While both claims remain to be seen, the one similarity between these two products is they both seem to equate "real-time reflections" as representative of an improved user experience. I wonder if both camps read the same secondary market research stating 'people' really, really liked reflections?!?

Let's look at this from the perspective of a Product Manager responsible for either of these applications. You need to qualify customer demand, seem features that elicit benefit to meet that demand, prioritize those features (and development resources) such that you can deliver against a subset of the most useful and profitable features, and try to allocate at least a modicum of focus on product quality and usability. If this the mind of the Product Manager, why would you ever allocate resources to develop a feature that, at best, "looks cool"?

Think of the overall trade-offs you need to acknowledge to include reflections in your system design. Think of the pre-processor overhead required, the process allocation to render the reflected image in realtime, and the unseen tax this added branch (which will undoubtedly be problematic) will mean from a system quality perspective.

While I'm sure the feature is cool, I'm more certain there were better uses of developer time:
  • Microsoft - you could have instead developed a built-in trace feature that track and display user inputs. That would enable application developers to see exactly how the system is being used and how to improve both performance and usability.
  • Apple - you could have instead honed the new iconography such that the images used were a better representative of users' mental model.
... and that's just of the top of my head ... and I'm more of a Product Marketer than a Product Manager.
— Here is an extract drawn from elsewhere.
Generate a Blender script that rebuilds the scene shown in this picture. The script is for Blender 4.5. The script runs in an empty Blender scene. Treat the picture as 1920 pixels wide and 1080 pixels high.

Disclosure: I use both iTunes 7 and the beta edition of Expression.

Google Hiring UX Practitioners


Google, the venerable online juggernaut, is hiring a host of usability-related positions in their User Interface and Accessibility Departments. While I can't personally attest to the quality of the opportunities, Google's ongoing interest in adding usability talent to their stable of uber-geeks bodes well for the whole usability ecosystem.